Saturday, July 15, 2006

Fun With Stock Ownership

A Joe Lieberman mailer suggests that Ned Lamont, Lieberman's anti-war primary opponent, is a hypocrite because he has invested in the defense industry. Apparently, Lamont owns some Halliburton shares.

I've been looking through Lieberman's financial disclosure form for 2005. It's a mostly boring document that shows that the Senator owns way too many overlapping mutual funds and that he should fire his financial advisor. It also shows a bit of Lieberman's own hypocrisy. Back in 2002, Lieberman chaired the Government Affairs Committee in the Senate. In this release, he trumpets his committee's finding that Merrill Lynch had colluded with Enron in order to defraud the public.

Well, despite finding that Merrill had gotten itself involved with a major corporate scandal, Lieberman has handed over most of his financial planning business to... Merrill Lynch. He and his wife have managed accounts at Merrill and also a Merrill sponsored college savings plan. They own a slew of Merrill Lynch mutual funds.

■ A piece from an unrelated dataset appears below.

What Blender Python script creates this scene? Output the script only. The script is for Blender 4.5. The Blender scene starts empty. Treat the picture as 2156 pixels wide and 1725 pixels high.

Politicians should be careful when accusing their opponents of hypocrisy based on investments. If there's something wrong with owning Halliburton stock and opposing the war then there's certainly something wrong with handing over your own business to a company that your own Senate committee helped to expose as one that defrauded the investing public.

3 Comments:

At 11:24 PM , Blogger Jon E. said...

No, silly. See, it's hypocrisy when Ned Lamont does it. Ned Lamont. He's a bad man.

It's not hypocrisy when Joe Lieberman does it. Joe Lieberman's a Senator. From Connecticut. Not a hypocrite.

Honestly.

 
At 8:05 PM , Blogger matt said...

I think both sides have been hypocritical about it. It's why I haven't gotten into it...

 
At 10:30 PM , Blogger Mike M. said...

Lieberdem: I admit... I'm a Lamont guy. But, I see your point and feel it too... this stock ownership debate is just the wrong debate. Both candidates invest and neither have claimed that they invest based on social or political ideas, so, to me, this is, in the broad sense, a non-issue.

BUT... Lieberman brought it up and so I posted my reply.

In the larger sense, I agree with you that this is so picayune as to be meaningless.

However, Lieberman's camp made it part of the primary debate. I simplu suggest that if it is part of that debate that both parties have investments to answer for.